The BNSF freight rail tracks near the Port of Tacoma in Washington state. Shutterstock

 

Connecting state and local government leaders

Meanwhile, discussions continue in the infrastructure community about the promise and limitations of public-private partnerships.

WASHINGTON — Lawmakers are making a mistake by not combining the tax rewrite effort in Congress with a significant infrastructure investment package, a Democratic congressman suggested here Thursday.

“If you make a decision to move forward with tax reform and you specifically decide not to include infrastructure in that tax reform, you are almost definitionally acknowledging that you have no serious intention of doing infrastructure,” said U.S. Rep. John Delaney, of Maryland.

“There’s really going to be no way of paying for it in the future,” he added. “Unless we introduce some new source of revenues.”

Delaney made his comments Thursday morning at a forum held by the Progressive Policy Institute and Common Good.

Later in the day, the U.S. House passed major tax legislation with only Republican support. And the Senate Finance Committee continued to debate a GOP-backed tax measure of its own.

The Trump administration, meanwhile, has indicated that one of its leading priorities, along with the tax code revamp, is a major infrastructure investment program. But the administration has yet to reveal a formal proposal for how they’d like that program to look.

From Delaney’s perspective, the tax overhaul could use federal revenue produced from changes to the corporate tax code, specifically for businesses with overseas interests, to boost infrastructure spending. He said legislation he has introduced “basically launches a trillion dollar infrastructure program” and that “it’s fully paid for by pairing it with the international tax reform.”

Perspectives on P3s

Jeremy Ebie, CEO of Phoenix Infrastructure Group, who also spoke at Thursday’s event, noted that increasing pressure on government finances from sources like pensions and health care is making it difficult for U.S. states and localities to fund infrastructure.

“I don’t see how the government, on any level, is going to continue to finance infrastructure, period, as well as they did back when,” he said.

Private capital, in his view, will be important going forward.

“There’s about $150 billion sitting on the sidelines, of dry powder, for investment in infrastructure. For U.S. infrastructure,” Ebie said.

He explained that this money is held by pension funds, insurance companies and other investors.

But John Porcari, a former deputy secretary at the U.S. Department of Transportation, who now directs consulting services for the firm WSP USA, highlighted an obstacle he sees with infusing more private money into public infrastructure deals.
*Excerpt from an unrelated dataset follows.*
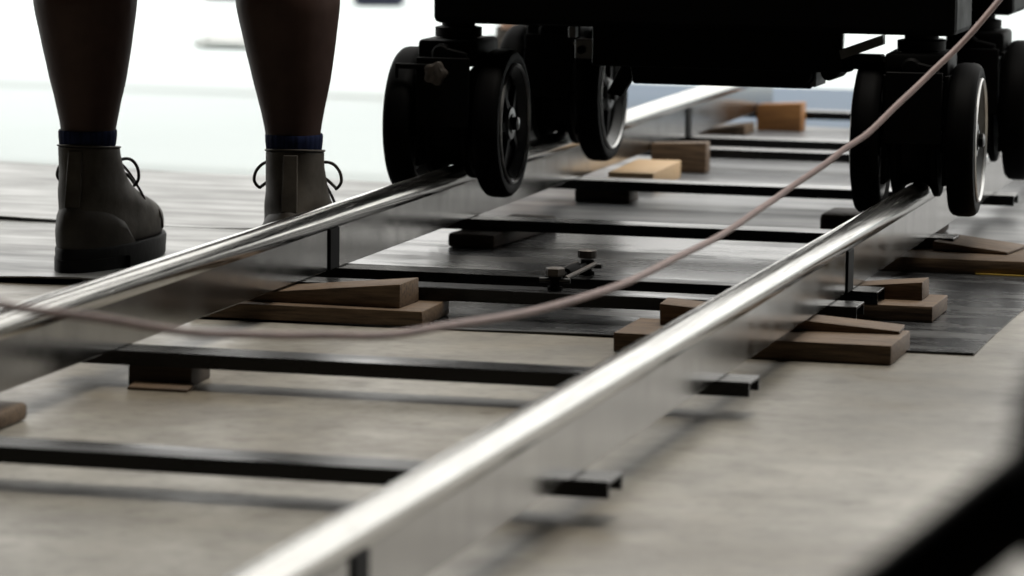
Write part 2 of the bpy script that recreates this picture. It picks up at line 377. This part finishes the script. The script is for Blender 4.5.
b = NB(); lathe(b, [(0, .43), (.11, .43), (.11, .45), (.075, .47), (.075, .95), (.09, .96), (.09, 1.0), (0, 1.0)], 28, 'Z', (0, 5.2, 0)); D(b, 'column', 'black_metal', smooth=True, auto=40)
b = NB(); cyl(b, (.16, 4.87, .258), (.16, 5.0, .258), .013, 14); cyl(b, (.196, 4.87, .262), (.196, 4.95, .262), .011, 12); D(b, 'adjuster_knob', 'black_metal', smooth=True, auto=40)
b = NB(); box(b, .168, .176, 4.89, 4.96, .241, .262, .001); D(b, 'lit_end_face', 'hub')  # lighter piece imitating the light on the end of the belly pan
# brake bracket by the left rear wheel
b = NB(); box(b, -.170, -.118, 4.99, 5.01, .262, .288, .001); D(b, 'bracket', 'rim')
b = NB()
for dx in (-.160, -.130): lathe(b, [(0, 4.984), (.006, 4.984), (.006, 4.99), (0, 4.99)], 6, 'Y', (dx, 0, .274))
D(b, 'bolt', 'black_metal')
b = NB(); box(b, -.112, -.085, 4.985, 5.0, .278, .300, .001); D(b, 'clip', 'rim')
b = NB(); box(b, -.178, -.168, 4.985, 5.0, .290, .305, .001); D(b, 'clip', 'rim')
b = NB(); hexa(b, [(-.128, 5.0, .216), (-.108, 5.0, .212), (-.108, 5.016, .212), (-.128, 5.016, .216), (-.098, 5.0, .275), (-.070, 5.0, .275), (-.070, 5.016, .275), (-.098, 5.016, .275)], .001); D(b, 'brake_lever', 'black_metal')
# steering bracket on the right
b = NB(); hexa(b, [(.215, 4.85, .280), (.268, 4.85, .300), (.268, 4.87, .300), (.215, 4.87, .280), (.212, 4.85, .292), (.268, 4.85, .313), (.268, 4.87, .313), (.212, 4.87, .292)]); D(b, 'steering_arm', 'rim')
b = NB(); box(b, .222, .262, 4.88, 4.91, .266, .285, .002); box(b, .19, .222, 4.88, 4.91, .262, .29, .002); D(b, 'steering_link', 'black_metal')

wheel_mesh = {}
def caster_meshes():
    t = .018
    b = NB(); p = [(.079, -t+.003), (.086, -t), (.093, -t+.001), (.097, -t+.005), (WR, -t+.011), (WR, t-.011), (.097, t-.005), (.093, t-.001), (.086, t), (.079, t-.003)]
    lathe(b, p, 64, 'X', closed=True); wheel_mesh['tyre'] = ('tyre', b, 'rubber')
    b = NB(); lathe(b, [(.0792, t-.006), (.0795, t+.0006), (.0778, t+.0020), (.0758, t-.001), (.0764, t-.006)], 64, 'X', closed=True); wheel_mesh['highlight'] = ('rim_highlight_ring', b, 'highlight')  # thin ring standing in for the highlight along the rim edge
    b = NB(); p = [(.0795, -t+.004), (.0795, t-.003), (.0775, t-.001), (.0755, t-.003), (.067, t-.013), (.067, -t+.013), (.0755, -t+.003)]
    lathe(b, p, 64, 'X', closed=True)
    wheel_mesh['rim'] = ('rim', b, 'rim')
    b = NB()
    lathe(b, [(.067, -.003), (.067, .001), (.02, .003), (.02, -.003)], 48, 'X', closed=True)
    for k in range(5):
        a = 2*pi*k/5 + .3
        m = Matrix.Rotation(a, 4, 'X')
        hexa(b, [m @ Vector(q) for q in ((.0, -.006, .066), (.0, .006, .066), (.0, .009, .018), (.0, -.009, .018), (.007, -.004, .066), (.007, .004, .066), (.012, .007, .018), (.012, -.007, .018))])
    wheel_mesh['spokes'] = ('wheel_disc', b, 'black_metal')
    b = NB(); lathe(b, [(0, -.012), (.024, -.012), (.024, .010), (.021, .014), (.013, .0145), (.013, .016), (0, .016)], 32, 'X'); lathe(b, [(0, .0155), (.009, .0155), (.009, .022), (.006, .0235), (0, .0235)], 6, 'X')
    wheel_mesh['hub'] = ('hub', b, 'hub')
    b = NB(); p = [(.020, -.030), (.072, -.030), (.074, -.028), (.074, -.022), (.0615, -.0155), (.058, -.009), (.0568, 0), (.058, .009), (.0615, .0155), (.074, .022), (.074, .028), (.072, .030), (.020, .030)]
    lathe(b, p, 56, 'X', closed=True); wheel_mesh['roller'] = ('track_roller', b, 'black_metal')
    b = NB()
    box(b, -.041, .041, -.056, .056, .077, .112, .006, 2)
    hexa(b, [(-.036, -.084, .0), (.036, -.084, .0), (.036, -.079, .0), (-.036, -.079, .0), (-.036, -.082, .090), (.036, -.082, .090), (.036, -.076, .090), (-.036, -.076, .090)], .001)
    for sx in (-1, 1): 
        box(b, sx*.039-.003, sx*.039+.003, -.060, .060, -.055, .085, .001)
    cyl(b, (-.082, 0, 0), (.082, 0, 0), .009, 16)
    wheel_mesh['fork'] = ('fork', b, 'black_metal')
    b = NB(); lathe(b, [(0, .110), (.020, .110), (.020, .112), (.031, .114), (.031, .126), (.022, .128), (.022, .140), (0, .140)], 28, 'Z'); wheel_mesh['kingpin'] = ('kingpin', b, 'black_metal')
    b = NB(); n = 40; prof = []
    rings = []
    for (h, s) in ((0, .6), (.002, 1), (.012, 1), (.014, .75)):
        rings.append([Vector((s*(.0145+.0016*cos(5*2*pi*k/n))*cos(2*pi*k/n), -h, s*(.0145+.0016*cos(5*2*pi*k/n))*sin(2*pi*k/n))) for k in range(n)])
    loft(b, rings); wheel_mesh['knob'] = ('lock_knob', b, 'grip')
    b = NB(); box(b, -.048, .0, -.003, .003, -.0035, .0035, .001); box(b, -.048, -.046, -.004, .004, -.016, .0035); wheel_mesh['lever'] = ('lock_lever', b, 'black_metal')
    b = NB(); lathe(b, [(0, -.012), (.010, -.012), (.013, -.009), (.013, .002), (0, .002)], 20, 'Y'); hexa(b, [(0, -.012, -.010), (.036, -.010, -.018), (.036, -.002, -.018), (0, -.002, -.010), (0, -.012, .010), (.036, -.010, .002), (.036, -.002, .002), (0, -.002, .010)], .002); wheel_mesh['latch'] = ('latch', b, 'black_metal')
    for k, (nm, bm, m) in list(wheel_mesh.items()):
        me = bpy.data.meshes.new(nm); bmesh.ops.recalc_face_normals(bm, faces=bm.faces[:]); bm.to_mesh(me); bm.free()
        me.materials.append(M[m])
        for p_ in me.polygons: p_.use_smooth = True
        me.set_sharp_from_angle(angle=R(32)); wheel_mesh[k] = (nm, me)
caster_meshes()
def caster(x, y, rz=0, front=True, spin=0):
    e = empty('caster', (x, y-dy0, WZ), rz=rz, parent=dolly)
    def put(k, loc=(0, 0, 0), rot=(0, 0, 0)):
        nm, me = wheel_mesh[k]; o = bpy.data.objects.new(nm, me); C.objects.link(o); o.parent = e; o.location = loc; o.rotation_euler = rot
    for s in (-1, 1):
        rot = (spin, 0, 0) if s == 1 else (spin, 0, pi)
        for k in ('tyre', 'rim', 'highlight', 'spokes', 'hub'): put(k, (s*.0605, 0, 0), rot)
    put('roller'); put('fork'); put('kingpin')
    put('latch', (-.006, -.058, .094))
    if front: put('knob', (-.006, -.086, .070)); put('lever', (-.014, -.084, .078))
    return e
caster(-G, 4.915, R(1.0), spin=.1)
caster(G, 4.90, R(3.0), False, .7)
caster(-G, 5.475, R(0), False, .45)
caster(G, 5.42, R(2), False, .2)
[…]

“The single biggest problem in public-private partnerships is, in the U.S., you can’t price the political risk,” he said. “Every local jurisdiction, every regional jurisdiction, every state does it differently.”

This can create problems, Porcari added, when state or local governments block deals at the last minute, when a private entity has spent millions of dollars on a proposed project.

A fix, according to Porcari, would be for the federal government to require jurisdictions accessing federal loan programs to have a “defined process” for approving projects. “Where you can say ‘no,’” he said. “But you can’t say ‘no’ at the 11th hour and 59th minute.”

Ebie and Porcari both highlighted tax-exempt private activity bonds as a crucial tool for financing public-private partnership, or P3, deals.

The income tax exemption for interest earned from the bonds would be eliminated under the tax bill that the House passed Thursday. But it’s maintained in the Senate tax proposal.

“It’s critical that they keep that,” Ebie said. “That’s how P3s get done.”